- [STATED TASK]:
Below is the data. Give it again, complete and exact.
-- START --
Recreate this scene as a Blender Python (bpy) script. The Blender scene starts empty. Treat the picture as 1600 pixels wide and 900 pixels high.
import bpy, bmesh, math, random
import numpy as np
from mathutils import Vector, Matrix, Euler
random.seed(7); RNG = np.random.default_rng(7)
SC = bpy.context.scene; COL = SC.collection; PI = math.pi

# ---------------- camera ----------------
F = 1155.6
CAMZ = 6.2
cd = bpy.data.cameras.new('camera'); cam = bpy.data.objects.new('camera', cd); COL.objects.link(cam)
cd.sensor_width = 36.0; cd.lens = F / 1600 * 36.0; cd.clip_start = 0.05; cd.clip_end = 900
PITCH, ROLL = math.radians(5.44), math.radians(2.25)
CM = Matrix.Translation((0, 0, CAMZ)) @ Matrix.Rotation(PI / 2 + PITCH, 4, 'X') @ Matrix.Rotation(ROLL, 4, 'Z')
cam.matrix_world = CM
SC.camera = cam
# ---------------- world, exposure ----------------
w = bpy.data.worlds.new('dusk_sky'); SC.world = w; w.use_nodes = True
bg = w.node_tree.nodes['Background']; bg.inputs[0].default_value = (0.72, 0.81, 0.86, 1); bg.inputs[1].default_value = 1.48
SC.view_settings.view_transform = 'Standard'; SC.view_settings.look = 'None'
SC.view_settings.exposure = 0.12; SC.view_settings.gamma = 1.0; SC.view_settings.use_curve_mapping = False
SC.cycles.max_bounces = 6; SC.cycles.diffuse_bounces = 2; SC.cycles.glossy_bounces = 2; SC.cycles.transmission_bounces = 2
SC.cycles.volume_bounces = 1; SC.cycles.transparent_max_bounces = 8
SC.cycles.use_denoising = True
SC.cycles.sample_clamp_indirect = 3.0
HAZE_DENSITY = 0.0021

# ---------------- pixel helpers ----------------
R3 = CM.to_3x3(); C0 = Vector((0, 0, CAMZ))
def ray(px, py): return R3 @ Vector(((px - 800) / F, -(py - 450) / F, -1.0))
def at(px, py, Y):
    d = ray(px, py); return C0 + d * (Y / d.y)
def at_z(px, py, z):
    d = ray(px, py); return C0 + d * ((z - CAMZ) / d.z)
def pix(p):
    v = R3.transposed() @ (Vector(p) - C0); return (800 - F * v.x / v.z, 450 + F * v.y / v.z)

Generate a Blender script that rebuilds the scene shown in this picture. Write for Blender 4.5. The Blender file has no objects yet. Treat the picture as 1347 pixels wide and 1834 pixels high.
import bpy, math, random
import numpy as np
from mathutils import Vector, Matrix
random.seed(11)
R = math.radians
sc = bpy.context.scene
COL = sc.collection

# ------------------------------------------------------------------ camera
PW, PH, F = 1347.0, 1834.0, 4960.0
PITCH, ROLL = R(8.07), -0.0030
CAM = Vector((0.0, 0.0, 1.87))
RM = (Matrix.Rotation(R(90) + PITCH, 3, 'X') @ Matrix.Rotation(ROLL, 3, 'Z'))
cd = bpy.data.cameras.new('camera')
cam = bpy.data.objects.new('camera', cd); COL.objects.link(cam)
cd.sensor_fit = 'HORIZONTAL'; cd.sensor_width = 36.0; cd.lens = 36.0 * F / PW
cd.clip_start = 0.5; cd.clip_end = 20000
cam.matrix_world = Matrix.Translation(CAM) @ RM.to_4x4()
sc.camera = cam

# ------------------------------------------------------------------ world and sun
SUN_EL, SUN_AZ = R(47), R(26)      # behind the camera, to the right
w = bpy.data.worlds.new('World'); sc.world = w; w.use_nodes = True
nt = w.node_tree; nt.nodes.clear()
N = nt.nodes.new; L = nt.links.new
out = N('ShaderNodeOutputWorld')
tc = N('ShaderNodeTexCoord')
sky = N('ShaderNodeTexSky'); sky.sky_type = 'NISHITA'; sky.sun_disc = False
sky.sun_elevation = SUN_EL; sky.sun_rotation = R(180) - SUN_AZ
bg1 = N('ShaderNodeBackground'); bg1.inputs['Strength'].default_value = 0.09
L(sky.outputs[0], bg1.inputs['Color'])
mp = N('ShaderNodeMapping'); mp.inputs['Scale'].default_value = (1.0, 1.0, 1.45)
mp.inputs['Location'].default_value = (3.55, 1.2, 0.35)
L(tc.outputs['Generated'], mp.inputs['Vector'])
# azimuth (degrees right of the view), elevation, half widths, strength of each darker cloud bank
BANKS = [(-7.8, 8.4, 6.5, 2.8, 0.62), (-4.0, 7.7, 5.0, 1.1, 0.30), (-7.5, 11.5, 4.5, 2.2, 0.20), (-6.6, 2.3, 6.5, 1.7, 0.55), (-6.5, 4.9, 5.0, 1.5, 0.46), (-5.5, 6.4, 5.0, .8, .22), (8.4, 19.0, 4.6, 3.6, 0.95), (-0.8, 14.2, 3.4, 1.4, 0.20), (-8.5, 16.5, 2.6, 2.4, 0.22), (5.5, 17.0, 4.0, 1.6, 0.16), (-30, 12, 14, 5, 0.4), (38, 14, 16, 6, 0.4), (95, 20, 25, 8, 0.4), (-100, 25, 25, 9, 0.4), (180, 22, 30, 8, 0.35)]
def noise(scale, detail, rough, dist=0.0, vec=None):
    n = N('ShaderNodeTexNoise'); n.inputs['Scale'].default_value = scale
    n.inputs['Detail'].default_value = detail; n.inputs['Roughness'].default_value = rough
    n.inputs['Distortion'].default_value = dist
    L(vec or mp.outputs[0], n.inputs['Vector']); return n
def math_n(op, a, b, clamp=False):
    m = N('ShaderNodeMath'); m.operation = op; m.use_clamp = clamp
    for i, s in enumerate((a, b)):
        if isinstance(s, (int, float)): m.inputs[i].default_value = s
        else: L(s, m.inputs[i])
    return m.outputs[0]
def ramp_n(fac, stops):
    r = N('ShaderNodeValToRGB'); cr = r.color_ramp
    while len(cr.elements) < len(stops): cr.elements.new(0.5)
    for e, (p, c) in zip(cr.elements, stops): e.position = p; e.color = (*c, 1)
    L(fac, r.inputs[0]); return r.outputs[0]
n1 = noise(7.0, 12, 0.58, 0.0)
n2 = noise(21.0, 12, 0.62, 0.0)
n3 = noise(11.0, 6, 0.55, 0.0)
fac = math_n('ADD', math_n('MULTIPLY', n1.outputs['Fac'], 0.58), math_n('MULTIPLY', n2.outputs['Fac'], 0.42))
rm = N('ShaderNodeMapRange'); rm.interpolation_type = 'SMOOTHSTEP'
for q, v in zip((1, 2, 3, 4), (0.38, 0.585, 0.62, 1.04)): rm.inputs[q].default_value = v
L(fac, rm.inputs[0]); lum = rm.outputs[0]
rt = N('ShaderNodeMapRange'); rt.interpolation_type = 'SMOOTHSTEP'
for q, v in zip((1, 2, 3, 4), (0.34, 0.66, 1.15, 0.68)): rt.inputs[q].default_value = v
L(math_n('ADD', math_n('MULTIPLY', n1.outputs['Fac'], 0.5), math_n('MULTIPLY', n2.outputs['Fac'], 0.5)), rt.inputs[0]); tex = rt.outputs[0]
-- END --
- [SOLUTION FOR THIS TASK]:
Recreate this scene as a Blender Python (bpy) script. The Blender scene starts empty. Treat the picture as 1600 pixels wide and 900 pixels high.
import bpy, bmesh, math, random
import numpy as np
from mathutils import Vector, Matrix, Euler
random.seed(7); RNG = np.random.default_rng(7)
SC = bpy.context.scene; COL = SC.collection; PI = math.pi

# ---------------- camera ----------------
F = 1155.6
CAMZ = 6.2
cd = bpy.data.cameras.new('camera'); cam = bpy.data.objects.new('camera', cd); COL.objects.link(cam)
cd.sensor_width = 36.0; cd.lens = F / 1600 * 36.0; cd.clip_start = 0.05; cd.clip_end = 900
PITCH, ROLL = math.radians(5.44), math.radians(2.25)
CM = Matrix.Translation((0, 0, CAMZ)) @ Matrix.Rotation(PI / 2 + PITCH, 4, 'X') @ Matrix.Rotation(ROLL, 4, 'Z')
cam.matrix_world = CM
SC.camera = cam
# ---------------- world, exposure ----------------
w = bpy.data.worlds.new('dusk_sky'); SC.world = w; w.use_nodes = True
bg = w.node_tree.nodes['Background']; bg.inputs[0].default_value = (0.72, 0.81, 0.86, 1); bg.inputs[1].default_value = 1.48
SC.view_settings.view_transform = 'Standard'; SC.view_settings.look = 'None'
SC.view_settings.exposure = 0.12; SC.view_settings.gamma = 1.0; SC.view_settings.use_curve_mapping = False
SC.cycles.max_bounces = 6; SC.cycles.diffuse_bounces = 2; SC.cycles.glossy_bounces = 2; SC.cycles.transmission_bounces = 2
SC.cycles.volume_bounces = 1; SC.cycles.transparent_max_bounces = 8
SC.cycles.use_denoising = True
SC.cycles.sample_clamp_indirect = 3.0
HAZE_DENSITY = 0.0021

# ---------------- pixel helpers ----------------
R3 = CM.to_3x3(); C0 = Vector((0, 0, CAMZ))
def ray(px, py): return R3 @ Vector(((px - 800) / F, -(py - 450) / F, -1.0))
def at(px, py, Y):
    d = ray(px, py); return C0 + d * (Y / d.y)
def at_z(px, py, z):
    d = ray(px, py); return C0 + d * ((z - CAMZ) / d.z)
def pix(p):
    v = R3.transposed() @ (Vector(p) - C0); return (800 - F * v.x / v.z, 450 + F * v.y / v.z)

Generate a Blender script that rebuilds the scene shown in this picture. Write for Blender 4.5. The Blender file has no objects yet. Treat the picture as 1347 pixels wide and 1834 pixels high.
import bpy, math, random
import numpy as np
from mathutils import Vector, Matrix
random.seed(11)
R = math.radians
sc = bpy.context.scene
COL = sc.collection

# ------------------------------------------------------------------ camera
PW, PH, F = 1347.0, 1834.0, 4960.0
PITCH, ROLL = R(8.07), -0.0030
CAM = Vector((0.0, 0.0, 1.87))
RM = (Matrix.Rotation(R(90) + PITCH, 3, 'X') @ Matrix.Rotation(ROLL, 3, 'Z'))
cd = bpy.data.cameras.new('camera')
cam = bpy.data.objects.new('camera', cd); COL.objects.link(cam)
cd.sensor_fit = 'HORIZONTAL'; cd.sensor_width = 36.0; cd.lens = 36.0 * F / PW
cd.clip_start = 0.5; cd.clip_end = 20000
cam.matrix_world = Matrix.Translation(CAM) @ RM.to_4x4()
sc.camera = cam

# ------------------------------------------------------------------ world and sun
SUN_EL, SUN_AZ = R(47), R(26)      # behind the camera, to the right
w = bpy.data.worlds.new('World'); sc.world = w; w.use_nodes = True
nt = w.node_tree; nt.nodes.clear()
N = nt.nodes.new; L = nt.links.new
out = N('ShaderNodeOutputWorld')
tc = N('ShaderNodeTexCoord')
sky = N('ShaderNodeTexSky'); sky.sky_type = 'NISHITA'; sky.sun_disc = False
sky.sun_elevation = SUN_EL; sky.sun_rotation = R(180) - SUN_AZ
bg1 = N('ShaderNodeBackground'); bg1.inputs['Strength'].default_value = 0.09
L(sky.outputs[0], bg1.inputs['Color'])
mp = N('ShaderNodeMapping'); mp.inputs['Scale'].default_value = (1.0, 1.0, 1.45)
mp.inputs['Location'].default_value = (3.55, 1.2, 0.35)
L(tc.outputs['Generated'], mp.inputs['Vector'])
# azimuth (degrees right of the view), elevation, half widths, strength of each darker cloud bank
BANKS = [(-7.8, 8.4, 6.5, 2.8, 0.62), (-4.0, 7.7, 5.0, 1.1, 0.30), (-7.5, 11.5, 4.5, 2.2, 0.20), (-6.6, 2.3, 6.5, 1.7, 0.55), (-6.5, 4.9, 5.0, 1.5, 0.46), (-5.5, 6.4, 5.0, .8, .22), (8.4, 19.0, 4.6, 3.6, 0.95), (-0.8, 14.2, 3.4, 1.4, 0.20), (-8.5, 16.5, 2.6, 2.4, 0.22), (5.5, 17.0, 4.0, 1.6, 0.16), (-30, 12, 14, 5, 0.4), (38, 14, 16, 6, 0.4), (95, 20, 25, 8, 0.4), (-100, 25, 25, 9, 0.4), (180, 22, 30, 8, 0.35)]
def noise(scale, detail, rough, dist=0.0, vec=None):
    n = N('ShaderNodeTexNoise'); n.inputs['Scale'].default_value = scale
    n.inputs['Detail'].default_value = detail; n.inputs['Roughness'].default_value = rough
    n.inputs['Distortion'].default_value = dist
    L(vec or mp.outputs[0], n.inputs['Vector']); return n
def math_n(op, a, b, clamp=False):
    m = N('ShaderNodeMath'); m.operation = op; m.use_clamp = clamp
    for i, s in enumerate((a, b)):
        if isinstance(s, (int, float)): m.inputs[i].default_value = s
        else: L(s, m.inputs[i])
    return m.outputs[0]
def ramp_n(fac, stops):
    r = N('ShaderNodeValToRGB'); cr = r.color_ramp
    while len(cr.elements) < len(stops): cr.elements.new(0.5)
    for e, (p, c) in zip(cr.elements, stops): e.position = p; e.color = (*c, 1)
    L(fac, r.inputs[0]); return r.outputs[0]
n1 = noise(7.0, 12, 0.58, 0.0)
n2 = noise(21.0, 12, 0.62, 0.0)
n3 = noise(11.0, 6, 0.55, 0.0)
fac = math_n('ADD', math_n('MULTIPLY', n1.outputs['Fac'], 0.58), math_n('MULTIPLY', n2.outputs['Fac'], 0.42))
rm = N('ShaderNodeMapRange'); rm.interpolation_type = 'SMOOTHSTEP'
for q, v in zip((1, 2, 3, 4), (0.38, 0.585, 0.62, 1.04)): rm.inputs[q].default_value = v
L(fac, rm.inputs[0]); lum = rm.outputs[0]
rt = N('ShaderNodeMapRange'); rt.interpolation_type = 'SMOOTHSTEP'
for q, v in zip((1, 2, 3, 4), (0.34, 0.66, 1.15, 0.68)): rt.inputs[q].default_value = v
L(math_n('ADD', math_n('MULTIPLY', n1.outputs['Fac'], 0.5), math_n('MULTIPLY', n2.outputs['Fac'], 0.5)), rt.inputs[0]); tex = rt.outputs[0]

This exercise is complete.